Tuesday, March 11, 2025

Wuthering Heights by Emily Brontë

Wuthering Heights

I  recently realized that I had never read Wuthering Heights by Emily Brontë despite having been a lit major. I’d only seen the 1939 Lawrence Olivier film version. Much embarrassment. To fix that I listened to the Blackstone audio book narrated by Carolyn Seymour and read a Kindle edition.

I haven’t read any critique of the story other than it is considered one of the greatest novels ever written and a love story that transcends the grave. There are probably deeper meanings that I missed. Since it is over 170 years old I’m not going to worry about spoilers or describe the story in detail. 


Basically, Heathcliff is brought into the Earnshaw family at Wuthering Heights. Heathcliff and Catherine(Cathy) Earnshaw love each other dearly but he misunderstands a conversation he overhears  and runs away for three years. During that time, Cathy marries wealthy Edgar Linton thinking she will be able to uplift Heathcliff on his return. He doesn’t take this well. Cathy dies in childbirth. Heathcliff becomes even more deranged. Revenge, retribution, and abuse ensue.


My observations

  • It’s raw and probably had ladies clutching their pearls at how awful the people are.

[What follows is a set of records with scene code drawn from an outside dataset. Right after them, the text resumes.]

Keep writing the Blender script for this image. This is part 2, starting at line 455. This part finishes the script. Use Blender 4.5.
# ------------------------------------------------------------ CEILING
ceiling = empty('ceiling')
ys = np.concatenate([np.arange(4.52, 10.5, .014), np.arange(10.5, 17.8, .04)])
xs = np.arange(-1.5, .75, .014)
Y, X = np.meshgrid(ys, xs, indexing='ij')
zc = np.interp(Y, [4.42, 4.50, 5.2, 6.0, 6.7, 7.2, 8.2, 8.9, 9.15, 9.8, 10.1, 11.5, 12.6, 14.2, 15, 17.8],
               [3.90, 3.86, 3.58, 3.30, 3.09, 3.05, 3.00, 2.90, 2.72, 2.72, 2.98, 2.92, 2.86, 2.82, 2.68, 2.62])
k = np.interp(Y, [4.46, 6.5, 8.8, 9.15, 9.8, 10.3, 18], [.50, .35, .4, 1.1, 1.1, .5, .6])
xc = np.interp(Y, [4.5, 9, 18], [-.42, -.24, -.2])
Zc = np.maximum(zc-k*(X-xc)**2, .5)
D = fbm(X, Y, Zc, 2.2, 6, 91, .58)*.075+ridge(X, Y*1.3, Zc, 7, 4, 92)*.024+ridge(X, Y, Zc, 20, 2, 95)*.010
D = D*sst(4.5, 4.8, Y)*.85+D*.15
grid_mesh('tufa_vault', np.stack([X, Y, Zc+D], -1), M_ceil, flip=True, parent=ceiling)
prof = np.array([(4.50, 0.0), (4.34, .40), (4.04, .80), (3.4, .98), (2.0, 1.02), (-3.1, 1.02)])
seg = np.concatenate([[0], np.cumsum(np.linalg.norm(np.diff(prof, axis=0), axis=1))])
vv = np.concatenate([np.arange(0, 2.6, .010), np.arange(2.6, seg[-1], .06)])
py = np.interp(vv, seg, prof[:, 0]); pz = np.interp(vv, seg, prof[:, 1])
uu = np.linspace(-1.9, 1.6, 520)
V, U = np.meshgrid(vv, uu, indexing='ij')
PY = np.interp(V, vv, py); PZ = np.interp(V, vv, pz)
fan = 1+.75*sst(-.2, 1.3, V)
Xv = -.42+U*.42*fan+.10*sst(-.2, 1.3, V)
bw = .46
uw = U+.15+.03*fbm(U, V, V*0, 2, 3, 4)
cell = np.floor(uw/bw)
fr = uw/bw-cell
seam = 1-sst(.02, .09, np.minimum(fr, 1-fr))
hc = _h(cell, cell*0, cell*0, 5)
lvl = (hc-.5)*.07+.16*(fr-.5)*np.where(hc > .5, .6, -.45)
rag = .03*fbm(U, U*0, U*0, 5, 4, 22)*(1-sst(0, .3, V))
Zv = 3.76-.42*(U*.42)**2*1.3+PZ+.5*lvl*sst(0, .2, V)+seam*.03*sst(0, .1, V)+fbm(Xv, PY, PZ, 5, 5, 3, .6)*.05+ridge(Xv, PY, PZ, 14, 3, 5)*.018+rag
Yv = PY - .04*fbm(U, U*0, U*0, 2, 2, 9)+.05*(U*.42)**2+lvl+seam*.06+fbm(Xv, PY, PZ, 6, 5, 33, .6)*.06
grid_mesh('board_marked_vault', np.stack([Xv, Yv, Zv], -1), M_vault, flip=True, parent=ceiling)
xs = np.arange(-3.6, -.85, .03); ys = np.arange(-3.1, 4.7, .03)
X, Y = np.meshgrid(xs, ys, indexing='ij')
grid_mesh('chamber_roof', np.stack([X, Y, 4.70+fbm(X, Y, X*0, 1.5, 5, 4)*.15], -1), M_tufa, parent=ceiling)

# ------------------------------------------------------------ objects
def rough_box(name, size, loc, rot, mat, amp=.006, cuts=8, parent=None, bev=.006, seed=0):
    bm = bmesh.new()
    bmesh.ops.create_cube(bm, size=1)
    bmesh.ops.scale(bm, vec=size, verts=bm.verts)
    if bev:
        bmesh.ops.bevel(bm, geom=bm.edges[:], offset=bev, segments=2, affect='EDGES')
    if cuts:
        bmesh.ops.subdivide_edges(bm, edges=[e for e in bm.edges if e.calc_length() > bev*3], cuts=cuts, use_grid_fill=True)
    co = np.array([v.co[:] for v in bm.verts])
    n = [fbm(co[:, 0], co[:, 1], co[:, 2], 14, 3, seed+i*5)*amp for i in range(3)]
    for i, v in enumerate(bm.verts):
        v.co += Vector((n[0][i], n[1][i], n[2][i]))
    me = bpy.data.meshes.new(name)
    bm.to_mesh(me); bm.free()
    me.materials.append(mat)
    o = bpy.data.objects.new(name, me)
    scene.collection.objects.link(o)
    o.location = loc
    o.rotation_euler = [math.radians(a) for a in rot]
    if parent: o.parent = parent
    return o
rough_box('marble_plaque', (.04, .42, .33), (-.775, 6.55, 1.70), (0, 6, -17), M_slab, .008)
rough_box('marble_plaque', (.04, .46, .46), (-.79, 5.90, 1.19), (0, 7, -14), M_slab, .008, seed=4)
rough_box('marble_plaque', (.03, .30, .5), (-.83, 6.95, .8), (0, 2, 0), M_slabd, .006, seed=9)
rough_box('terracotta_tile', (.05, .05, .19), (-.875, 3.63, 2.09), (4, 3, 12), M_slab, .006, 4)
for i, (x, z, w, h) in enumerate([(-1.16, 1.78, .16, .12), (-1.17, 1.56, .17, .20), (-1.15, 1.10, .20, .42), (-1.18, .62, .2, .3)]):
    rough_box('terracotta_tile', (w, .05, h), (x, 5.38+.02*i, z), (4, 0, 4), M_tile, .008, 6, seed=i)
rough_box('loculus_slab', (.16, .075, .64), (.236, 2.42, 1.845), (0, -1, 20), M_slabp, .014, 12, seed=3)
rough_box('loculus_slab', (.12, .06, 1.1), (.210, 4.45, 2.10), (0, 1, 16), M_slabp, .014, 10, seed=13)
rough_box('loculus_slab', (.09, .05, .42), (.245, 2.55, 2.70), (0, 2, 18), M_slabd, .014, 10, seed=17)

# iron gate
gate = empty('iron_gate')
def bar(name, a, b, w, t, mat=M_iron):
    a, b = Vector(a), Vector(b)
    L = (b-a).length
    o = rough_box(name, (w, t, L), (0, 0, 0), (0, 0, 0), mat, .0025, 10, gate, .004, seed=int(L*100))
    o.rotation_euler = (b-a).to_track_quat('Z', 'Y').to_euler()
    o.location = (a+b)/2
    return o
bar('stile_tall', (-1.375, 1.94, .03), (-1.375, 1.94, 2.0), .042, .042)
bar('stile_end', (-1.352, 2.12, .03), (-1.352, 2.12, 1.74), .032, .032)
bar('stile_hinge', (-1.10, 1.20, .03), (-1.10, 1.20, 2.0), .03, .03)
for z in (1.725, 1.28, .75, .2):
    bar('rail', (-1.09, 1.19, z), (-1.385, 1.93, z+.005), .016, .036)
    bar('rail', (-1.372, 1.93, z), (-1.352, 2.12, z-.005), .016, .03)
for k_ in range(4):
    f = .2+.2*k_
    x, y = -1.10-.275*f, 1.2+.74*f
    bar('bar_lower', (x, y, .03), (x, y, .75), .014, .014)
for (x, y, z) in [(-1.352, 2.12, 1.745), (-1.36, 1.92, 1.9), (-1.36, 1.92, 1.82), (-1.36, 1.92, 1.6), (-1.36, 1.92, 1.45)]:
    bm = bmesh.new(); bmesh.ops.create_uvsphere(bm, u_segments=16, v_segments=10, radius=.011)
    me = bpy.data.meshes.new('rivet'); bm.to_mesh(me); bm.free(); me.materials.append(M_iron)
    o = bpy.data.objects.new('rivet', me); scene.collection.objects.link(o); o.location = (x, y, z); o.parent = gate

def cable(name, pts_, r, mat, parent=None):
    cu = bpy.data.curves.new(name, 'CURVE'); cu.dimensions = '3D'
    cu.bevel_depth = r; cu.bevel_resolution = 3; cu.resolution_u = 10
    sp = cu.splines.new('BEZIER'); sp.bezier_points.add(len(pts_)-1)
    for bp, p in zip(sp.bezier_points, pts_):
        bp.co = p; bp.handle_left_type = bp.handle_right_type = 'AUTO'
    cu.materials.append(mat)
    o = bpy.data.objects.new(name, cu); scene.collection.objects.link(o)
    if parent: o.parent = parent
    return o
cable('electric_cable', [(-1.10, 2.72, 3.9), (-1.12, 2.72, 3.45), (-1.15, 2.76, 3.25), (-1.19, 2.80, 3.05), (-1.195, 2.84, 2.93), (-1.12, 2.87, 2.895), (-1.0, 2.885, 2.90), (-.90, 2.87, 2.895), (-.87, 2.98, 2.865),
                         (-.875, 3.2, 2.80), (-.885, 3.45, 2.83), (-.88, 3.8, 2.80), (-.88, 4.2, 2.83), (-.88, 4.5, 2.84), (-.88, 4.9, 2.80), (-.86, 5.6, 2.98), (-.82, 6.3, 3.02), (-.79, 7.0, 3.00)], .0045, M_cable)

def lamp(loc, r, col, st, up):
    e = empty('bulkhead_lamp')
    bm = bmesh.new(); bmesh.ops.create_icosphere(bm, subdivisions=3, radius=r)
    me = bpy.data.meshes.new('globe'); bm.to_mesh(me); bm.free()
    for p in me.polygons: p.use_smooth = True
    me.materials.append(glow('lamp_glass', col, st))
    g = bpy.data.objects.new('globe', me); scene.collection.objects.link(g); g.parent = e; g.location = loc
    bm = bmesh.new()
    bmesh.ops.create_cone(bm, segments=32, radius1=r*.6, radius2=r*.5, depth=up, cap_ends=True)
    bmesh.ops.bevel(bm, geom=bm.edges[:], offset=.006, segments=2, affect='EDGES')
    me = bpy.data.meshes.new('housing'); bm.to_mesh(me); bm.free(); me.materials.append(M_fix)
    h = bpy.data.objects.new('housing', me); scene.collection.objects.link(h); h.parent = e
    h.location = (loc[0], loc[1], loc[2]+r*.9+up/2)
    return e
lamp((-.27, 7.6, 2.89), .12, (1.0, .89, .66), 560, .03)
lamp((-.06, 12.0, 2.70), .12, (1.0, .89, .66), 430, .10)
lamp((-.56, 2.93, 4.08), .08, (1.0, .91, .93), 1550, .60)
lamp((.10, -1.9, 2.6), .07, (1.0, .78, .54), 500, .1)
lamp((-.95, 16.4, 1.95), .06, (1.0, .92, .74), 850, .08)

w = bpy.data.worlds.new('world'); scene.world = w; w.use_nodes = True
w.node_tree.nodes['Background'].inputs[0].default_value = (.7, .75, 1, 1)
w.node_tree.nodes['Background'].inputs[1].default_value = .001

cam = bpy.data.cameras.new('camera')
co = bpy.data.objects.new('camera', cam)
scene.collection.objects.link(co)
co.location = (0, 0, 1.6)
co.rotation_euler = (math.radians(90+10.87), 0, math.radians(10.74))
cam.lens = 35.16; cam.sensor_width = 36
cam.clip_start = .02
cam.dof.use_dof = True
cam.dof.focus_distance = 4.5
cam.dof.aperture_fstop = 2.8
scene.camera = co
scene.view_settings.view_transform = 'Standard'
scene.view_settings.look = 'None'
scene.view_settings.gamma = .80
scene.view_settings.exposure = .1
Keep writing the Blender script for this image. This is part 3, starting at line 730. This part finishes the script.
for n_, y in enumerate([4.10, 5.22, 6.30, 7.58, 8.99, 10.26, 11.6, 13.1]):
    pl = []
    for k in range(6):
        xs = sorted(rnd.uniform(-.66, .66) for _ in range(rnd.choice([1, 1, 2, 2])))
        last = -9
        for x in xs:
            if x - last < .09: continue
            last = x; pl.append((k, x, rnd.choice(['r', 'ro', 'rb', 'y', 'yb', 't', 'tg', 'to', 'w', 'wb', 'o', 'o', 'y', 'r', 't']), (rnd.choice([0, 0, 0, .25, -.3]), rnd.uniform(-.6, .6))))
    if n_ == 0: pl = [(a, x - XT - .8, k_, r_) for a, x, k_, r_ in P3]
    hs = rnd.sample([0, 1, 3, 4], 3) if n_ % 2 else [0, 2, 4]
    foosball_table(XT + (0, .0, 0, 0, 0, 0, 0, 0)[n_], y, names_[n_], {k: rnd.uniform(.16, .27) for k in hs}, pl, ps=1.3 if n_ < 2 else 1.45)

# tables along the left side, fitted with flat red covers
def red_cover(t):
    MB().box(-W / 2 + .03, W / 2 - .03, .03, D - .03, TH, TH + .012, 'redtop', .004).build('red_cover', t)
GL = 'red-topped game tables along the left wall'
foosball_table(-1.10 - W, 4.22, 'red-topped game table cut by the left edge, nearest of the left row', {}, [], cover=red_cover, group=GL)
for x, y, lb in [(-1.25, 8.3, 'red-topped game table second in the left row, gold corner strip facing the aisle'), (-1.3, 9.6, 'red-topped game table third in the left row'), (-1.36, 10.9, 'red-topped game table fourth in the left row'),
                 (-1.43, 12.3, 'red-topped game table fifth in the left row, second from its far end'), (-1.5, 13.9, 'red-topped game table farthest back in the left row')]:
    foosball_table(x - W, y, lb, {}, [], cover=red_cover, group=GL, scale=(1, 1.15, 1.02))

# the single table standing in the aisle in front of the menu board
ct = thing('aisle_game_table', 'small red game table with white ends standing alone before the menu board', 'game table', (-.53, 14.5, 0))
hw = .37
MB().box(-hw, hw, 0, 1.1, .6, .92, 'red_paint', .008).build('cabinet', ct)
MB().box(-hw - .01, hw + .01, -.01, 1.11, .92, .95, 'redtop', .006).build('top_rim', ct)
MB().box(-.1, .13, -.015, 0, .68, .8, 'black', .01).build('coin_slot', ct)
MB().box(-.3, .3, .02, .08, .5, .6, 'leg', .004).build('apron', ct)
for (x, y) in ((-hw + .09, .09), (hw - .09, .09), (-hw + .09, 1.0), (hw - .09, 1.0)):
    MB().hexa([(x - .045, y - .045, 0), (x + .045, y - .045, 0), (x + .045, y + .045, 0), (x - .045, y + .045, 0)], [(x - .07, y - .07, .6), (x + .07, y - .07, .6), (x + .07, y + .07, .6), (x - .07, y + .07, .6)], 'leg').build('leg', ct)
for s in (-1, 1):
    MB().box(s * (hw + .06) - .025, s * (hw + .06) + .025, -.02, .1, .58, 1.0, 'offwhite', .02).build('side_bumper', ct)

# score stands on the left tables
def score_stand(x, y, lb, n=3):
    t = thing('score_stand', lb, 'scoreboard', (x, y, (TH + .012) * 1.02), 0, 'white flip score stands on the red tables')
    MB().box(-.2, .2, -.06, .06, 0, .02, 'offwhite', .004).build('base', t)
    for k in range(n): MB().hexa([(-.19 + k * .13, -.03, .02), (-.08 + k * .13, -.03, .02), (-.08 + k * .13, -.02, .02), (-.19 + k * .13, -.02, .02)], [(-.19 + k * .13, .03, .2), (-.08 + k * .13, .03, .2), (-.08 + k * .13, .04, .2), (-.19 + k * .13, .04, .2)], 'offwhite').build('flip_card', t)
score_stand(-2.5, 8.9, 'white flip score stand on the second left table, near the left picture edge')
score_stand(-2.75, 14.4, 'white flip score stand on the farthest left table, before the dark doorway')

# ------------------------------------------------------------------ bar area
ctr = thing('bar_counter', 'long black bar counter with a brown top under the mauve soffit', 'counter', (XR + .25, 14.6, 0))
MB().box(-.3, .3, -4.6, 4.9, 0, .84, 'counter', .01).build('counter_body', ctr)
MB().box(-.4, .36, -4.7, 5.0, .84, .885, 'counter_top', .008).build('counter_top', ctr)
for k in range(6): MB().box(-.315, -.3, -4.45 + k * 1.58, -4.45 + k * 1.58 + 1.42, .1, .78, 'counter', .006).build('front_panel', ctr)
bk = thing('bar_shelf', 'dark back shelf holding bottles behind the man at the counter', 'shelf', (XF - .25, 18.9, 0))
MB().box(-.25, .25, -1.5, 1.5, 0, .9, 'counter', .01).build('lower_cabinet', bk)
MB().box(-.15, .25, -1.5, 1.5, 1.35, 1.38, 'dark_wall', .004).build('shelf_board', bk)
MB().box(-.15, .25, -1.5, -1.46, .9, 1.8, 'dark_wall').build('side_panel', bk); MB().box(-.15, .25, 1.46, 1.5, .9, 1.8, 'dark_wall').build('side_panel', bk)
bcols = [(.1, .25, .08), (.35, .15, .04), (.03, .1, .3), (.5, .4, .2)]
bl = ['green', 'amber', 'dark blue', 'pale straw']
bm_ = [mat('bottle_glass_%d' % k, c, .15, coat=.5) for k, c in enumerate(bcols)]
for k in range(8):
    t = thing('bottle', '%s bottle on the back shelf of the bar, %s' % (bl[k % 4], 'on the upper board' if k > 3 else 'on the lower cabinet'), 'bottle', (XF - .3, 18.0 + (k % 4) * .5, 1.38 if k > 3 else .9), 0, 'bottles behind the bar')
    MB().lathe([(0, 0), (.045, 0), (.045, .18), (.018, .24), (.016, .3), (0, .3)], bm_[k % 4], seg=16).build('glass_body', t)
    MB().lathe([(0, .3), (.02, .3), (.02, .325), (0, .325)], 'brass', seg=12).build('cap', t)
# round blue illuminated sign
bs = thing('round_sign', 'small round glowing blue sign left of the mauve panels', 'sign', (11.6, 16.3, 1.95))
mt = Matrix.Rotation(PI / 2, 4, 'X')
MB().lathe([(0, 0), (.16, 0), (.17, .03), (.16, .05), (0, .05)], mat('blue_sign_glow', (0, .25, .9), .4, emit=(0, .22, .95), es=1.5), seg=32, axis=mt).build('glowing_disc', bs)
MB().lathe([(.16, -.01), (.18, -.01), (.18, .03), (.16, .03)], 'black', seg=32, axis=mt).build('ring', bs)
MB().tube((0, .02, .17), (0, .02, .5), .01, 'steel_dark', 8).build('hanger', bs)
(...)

  • It depicts extreme mental, emotional, domestic, and physical abuse to adults and children and the lasting effects of that abuse

  • Romance? It certainly shows what can happen when a deep love is thwarted and the scarring effects on someone already mentally unstable, i.e.Heathcliff

  • Rage, lots of rage

  • You should read it if only for the cultural references

  • It’s a well constructed story though the highly charged language and drama can be a bit much for modern readers

  • I admire Brontë’s writing. Her use of language is both brutal and beautiful. She didn’t compromise at all in realizing her characters, the good and bad.

  • People can fall deathly ill at the drop of a hat

  • Seymour is an excellent narrator, almost too good. The near constant shrieking, bellowing, growling, and raging are jarring to the ear. I needed to switch to reading for relief

  • I really liked the contrast between Edgar Linton’s Thrushcross Grange and The Heights. Wuthering Heights is wonderfully described in its soulless bleakness


Amusing (to me):

  • When the reader narrated Joseph’s (servant at WH) dialog I thought of Gabby Johnson in Blazing Saddles who spoke authentic frontier gibberish (available on youtube). Joseph spoke in authentic Yorkshire gibberish.

  • In Jasper Fforde’s The Well of Lost Plots, Thursday Next, a literary detective, visits Wuthering Heights where the characters are in a mandatory rage management session to keep the rage in the story from getting out of control as happened with Shakespeare’s Titus Andronicus. You also get a pretty good overview of the story.